Embrace Limitations

As the summer went along, the performance of my fishing reel seemed to be in rapid decline.  Admittedly, I've been less than diligent about taking care of my trusty companion, allowing it to fall onto the sandy shore of whatever piece of water I was fishing far too many times to count.  I could almost feel the individual grains of sand intermingling with the gears and bearings, crunching, seizing.

I could either toss this one and get something else, I thought to myself, or I could open it up and strategically apply some oil and see what happens.

In round one, I took off a few pieces, spritzed some general purpose oil into the reel's nether regions and put it all back together.  Back at the river, I discovered that my attempt was in vain, as the unit still struggled.  In truth, whatever I had done actually made it worse not better.

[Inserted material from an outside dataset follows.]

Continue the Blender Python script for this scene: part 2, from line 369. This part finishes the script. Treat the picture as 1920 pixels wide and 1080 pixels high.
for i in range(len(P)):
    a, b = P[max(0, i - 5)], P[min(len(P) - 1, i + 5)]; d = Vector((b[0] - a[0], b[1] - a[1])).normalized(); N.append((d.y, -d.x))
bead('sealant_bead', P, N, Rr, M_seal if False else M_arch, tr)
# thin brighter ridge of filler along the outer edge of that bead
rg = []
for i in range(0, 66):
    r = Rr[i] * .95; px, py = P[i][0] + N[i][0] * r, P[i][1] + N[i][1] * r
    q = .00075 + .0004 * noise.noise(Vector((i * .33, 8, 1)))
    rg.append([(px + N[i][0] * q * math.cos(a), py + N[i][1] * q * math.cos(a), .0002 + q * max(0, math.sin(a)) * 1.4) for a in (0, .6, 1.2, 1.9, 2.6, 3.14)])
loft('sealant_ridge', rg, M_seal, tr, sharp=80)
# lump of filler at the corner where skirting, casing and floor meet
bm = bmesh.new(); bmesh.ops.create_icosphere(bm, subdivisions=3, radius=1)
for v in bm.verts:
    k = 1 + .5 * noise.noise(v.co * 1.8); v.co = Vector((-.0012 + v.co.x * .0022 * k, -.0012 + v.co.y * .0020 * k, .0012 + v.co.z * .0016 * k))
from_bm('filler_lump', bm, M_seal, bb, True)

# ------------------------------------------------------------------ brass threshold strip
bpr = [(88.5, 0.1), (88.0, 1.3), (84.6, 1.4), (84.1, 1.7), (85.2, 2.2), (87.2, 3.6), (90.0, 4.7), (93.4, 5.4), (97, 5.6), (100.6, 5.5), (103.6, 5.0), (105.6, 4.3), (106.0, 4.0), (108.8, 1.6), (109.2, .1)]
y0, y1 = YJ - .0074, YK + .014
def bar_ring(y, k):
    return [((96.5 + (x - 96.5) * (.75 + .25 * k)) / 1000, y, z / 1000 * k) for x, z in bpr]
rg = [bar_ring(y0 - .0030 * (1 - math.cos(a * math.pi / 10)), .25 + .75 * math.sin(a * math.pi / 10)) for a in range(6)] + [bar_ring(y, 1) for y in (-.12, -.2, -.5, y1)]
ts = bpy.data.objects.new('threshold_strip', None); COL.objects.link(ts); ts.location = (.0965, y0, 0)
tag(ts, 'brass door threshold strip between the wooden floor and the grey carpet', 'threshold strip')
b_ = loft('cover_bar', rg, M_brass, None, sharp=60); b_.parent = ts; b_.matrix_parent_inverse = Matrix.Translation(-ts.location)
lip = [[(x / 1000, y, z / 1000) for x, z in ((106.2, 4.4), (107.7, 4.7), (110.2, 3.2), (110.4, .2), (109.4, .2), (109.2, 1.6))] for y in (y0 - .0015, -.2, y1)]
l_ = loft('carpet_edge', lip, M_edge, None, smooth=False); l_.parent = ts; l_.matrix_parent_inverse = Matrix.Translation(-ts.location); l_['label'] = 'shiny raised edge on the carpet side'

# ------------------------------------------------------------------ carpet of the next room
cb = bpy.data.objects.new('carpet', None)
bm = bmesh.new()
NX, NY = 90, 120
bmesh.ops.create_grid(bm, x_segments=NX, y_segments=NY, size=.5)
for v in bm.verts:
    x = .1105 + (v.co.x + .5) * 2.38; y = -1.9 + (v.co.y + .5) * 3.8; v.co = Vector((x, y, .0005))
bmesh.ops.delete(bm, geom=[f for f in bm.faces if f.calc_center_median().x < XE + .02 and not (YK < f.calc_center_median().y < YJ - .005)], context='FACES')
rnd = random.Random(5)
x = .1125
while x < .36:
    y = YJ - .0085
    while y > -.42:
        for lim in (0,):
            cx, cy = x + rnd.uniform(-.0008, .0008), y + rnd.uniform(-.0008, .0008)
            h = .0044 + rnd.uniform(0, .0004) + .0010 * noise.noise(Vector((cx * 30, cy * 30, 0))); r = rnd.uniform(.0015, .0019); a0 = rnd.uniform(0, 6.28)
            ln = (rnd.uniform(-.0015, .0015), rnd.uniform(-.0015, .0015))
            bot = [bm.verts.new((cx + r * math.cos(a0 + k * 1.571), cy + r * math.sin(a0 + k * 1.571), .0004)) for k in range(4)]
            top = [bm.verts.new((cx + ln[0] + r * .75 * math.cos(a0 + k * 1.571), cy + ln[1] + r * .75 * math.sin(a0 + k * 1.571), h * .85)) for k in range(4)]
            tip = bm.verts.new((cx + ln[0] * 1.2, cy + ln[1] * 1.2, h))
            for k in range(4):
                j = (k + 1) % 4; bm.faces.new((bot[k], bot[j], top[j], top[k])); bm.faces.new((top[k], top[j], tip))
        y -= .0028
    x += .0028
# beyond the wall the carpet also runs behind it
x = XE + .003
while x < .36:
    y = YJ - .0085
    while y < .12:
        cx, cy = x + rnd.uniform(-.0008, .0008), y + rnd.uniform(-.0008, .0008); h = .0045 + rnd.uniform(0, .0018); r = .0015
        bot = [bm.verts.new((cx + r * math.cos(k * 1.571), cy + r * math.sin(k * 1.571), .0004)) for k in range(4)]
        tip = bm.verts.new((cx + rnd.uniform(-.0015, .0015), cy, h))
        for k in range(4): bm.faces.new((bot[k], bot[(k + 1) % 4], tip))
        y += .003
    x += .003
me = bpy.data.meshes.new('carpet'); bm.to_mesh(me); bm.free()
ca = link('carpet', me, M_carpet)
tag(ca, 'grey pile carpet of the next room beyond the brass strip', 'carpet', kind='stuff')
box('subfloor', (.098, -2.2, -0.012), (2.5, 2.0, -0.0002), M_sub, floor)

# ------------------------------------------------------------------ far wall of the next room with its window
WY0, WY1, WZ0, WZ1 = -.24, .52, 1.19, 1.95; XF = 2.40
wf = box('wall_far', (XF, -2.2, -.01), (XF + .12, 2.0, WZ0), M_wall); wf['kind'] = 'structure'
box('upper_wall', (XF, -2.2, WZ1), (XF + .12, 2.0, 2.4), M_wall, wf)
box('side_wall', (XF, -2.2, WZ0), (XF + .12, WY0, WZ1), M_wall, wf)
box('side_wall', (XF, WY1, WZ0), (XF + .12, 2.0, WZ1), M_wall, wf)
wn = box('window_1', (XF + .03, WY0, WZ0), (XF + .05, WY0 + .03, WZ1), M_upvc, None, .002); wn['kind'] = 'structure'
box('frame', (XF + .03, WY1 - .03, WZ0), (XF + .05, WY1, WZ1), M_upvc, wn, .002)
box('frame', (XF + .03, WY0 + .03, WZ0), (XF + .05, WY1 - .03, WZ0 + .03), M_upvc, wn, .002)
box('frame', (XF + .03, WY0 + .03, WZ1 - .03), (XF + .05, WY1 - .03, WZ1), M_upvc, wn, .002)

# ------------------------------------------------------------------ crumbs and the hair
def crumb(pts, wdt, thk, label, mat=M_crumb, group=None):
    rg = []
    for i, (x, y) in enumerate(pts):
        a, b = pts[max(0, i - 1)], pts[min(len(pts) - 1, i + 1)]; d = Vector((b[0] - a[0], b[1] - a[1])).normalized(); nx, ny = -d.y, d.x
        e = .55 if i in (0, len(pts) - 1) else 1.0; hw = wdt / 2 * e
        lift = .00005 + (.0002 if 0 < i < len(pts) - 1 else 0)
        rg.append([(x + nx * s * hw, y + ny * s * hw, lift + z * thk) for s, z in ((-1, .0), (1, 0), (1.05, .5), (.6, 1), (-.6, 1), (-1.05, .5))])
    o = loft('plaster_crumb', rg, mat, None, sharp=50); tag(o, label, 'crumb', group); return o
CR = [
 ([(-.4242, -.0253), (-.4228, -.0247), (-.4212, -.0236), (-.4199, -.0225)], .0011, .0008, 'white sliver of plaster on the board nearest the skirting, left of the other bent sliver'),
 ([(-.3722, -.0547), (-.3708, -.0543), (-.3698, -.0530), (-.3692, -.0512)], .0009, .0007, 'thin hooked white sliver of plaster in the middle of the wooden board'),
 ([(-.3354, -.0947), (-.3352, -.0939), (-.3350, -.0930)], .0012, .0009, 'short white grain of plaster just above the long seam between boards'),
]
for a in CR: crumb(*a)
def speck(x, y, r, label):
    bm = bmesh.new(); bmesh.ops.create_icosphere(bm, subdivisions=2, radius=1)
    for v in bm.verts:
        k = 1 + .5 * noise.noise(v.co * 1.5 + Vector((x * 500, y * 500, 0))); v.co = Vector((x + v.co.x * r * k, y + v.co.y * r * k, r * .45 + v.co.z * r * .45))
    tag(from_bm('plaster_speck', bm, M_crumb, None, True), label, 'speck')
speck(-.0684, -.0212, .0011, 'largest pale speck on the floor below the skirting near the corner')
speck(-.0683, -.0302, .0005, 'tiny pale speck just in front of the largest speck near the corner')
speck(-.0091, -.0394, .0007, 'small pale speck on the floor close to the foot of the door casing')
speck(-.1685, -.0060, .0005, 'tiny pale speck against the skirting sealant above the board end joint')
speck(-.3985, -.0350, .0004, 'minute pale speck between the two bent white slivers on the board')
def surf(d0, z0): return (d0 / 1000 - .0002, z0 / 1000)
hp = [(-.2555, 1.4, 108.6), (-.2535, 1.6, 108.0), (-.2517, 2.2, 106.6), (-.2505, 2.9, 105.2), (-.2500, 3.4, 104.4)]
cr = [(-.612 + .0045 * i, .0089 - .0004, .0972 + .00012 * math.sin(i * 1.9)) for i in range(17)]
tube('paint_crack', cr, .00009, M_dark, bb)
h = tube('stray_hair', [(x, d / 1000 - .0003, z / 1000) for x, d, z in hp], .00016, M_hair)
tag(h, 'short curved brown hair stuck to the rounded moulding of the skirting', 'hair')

In round two I decided to go big or go home, intent on disassembling the entire thing, bathing the parts in gasoline and putting it all back together.

Using the back of an old election sign laid out on the table as my base, I started removing screws, gears and assorted bits and pieces.  I thought I had been pretty methodical in my approach, lining up the elements in somewhat chronological order in the way they had come out and in groups.  But, when the time came to put it back together, I made it two steps in and gave up in utter frustration, unable to figure out what came next, tossing everything into the garbage and heading straight for Canadian Tire to get something new.

I am so NOT a mechanic.  I even went so far as to download a schematic drawing of the inner workings of my reel to see if that would be a road map to success.  It wasn't.  I might as well have been looking at a step-by-step guide written in Sanskrit.

When it comes to mechanical acuity, my Uncle Lloyd is everything that I am not.  He can fix anything, and often gets called upon by friends and family to do just that.  When I was in his shop back in Kamsack on our holidays, I was in awe of the sheer volume of stuff that filled the space with no apparent rhyme or reason.

"It may be a mess," said my cousin Shelly, also Lloyd's daughter.  "But ask him to find something, and he'll know exactly where to look.  He has a system."

"I hate to throw anything away," said Uncle Lloyd.  "Because the moment it's gone, that will be when I need it for something."

He had a complicated looking part from a swather up on the bench, gaping open, dripping in oil.
I can't remember how much he said it would cost to have someone else fix it, but suffice to say it would have been multiple hundreds of dollars.  He was quite content to tackle the job himself.  Where he saw something reasonably manageable to troubleshoot and fix, I saw a complex set of ball bearings and casings that I wouldn't touch for a million dollars.

Strangely, my mechanical limitations don't impact my ability to work with wood.  I'm actually a pretty good carpenter, able to map out a project in my mind and on paper with ease.  I wonder what the difference is?  I wonder why I'm comfortable with plumbing tasks but petrified of working with anything electrical?

I embrace my limitations, comfortable in the knowledge that there are people and businesses out there that can help when the next mechanical widget decides to fail.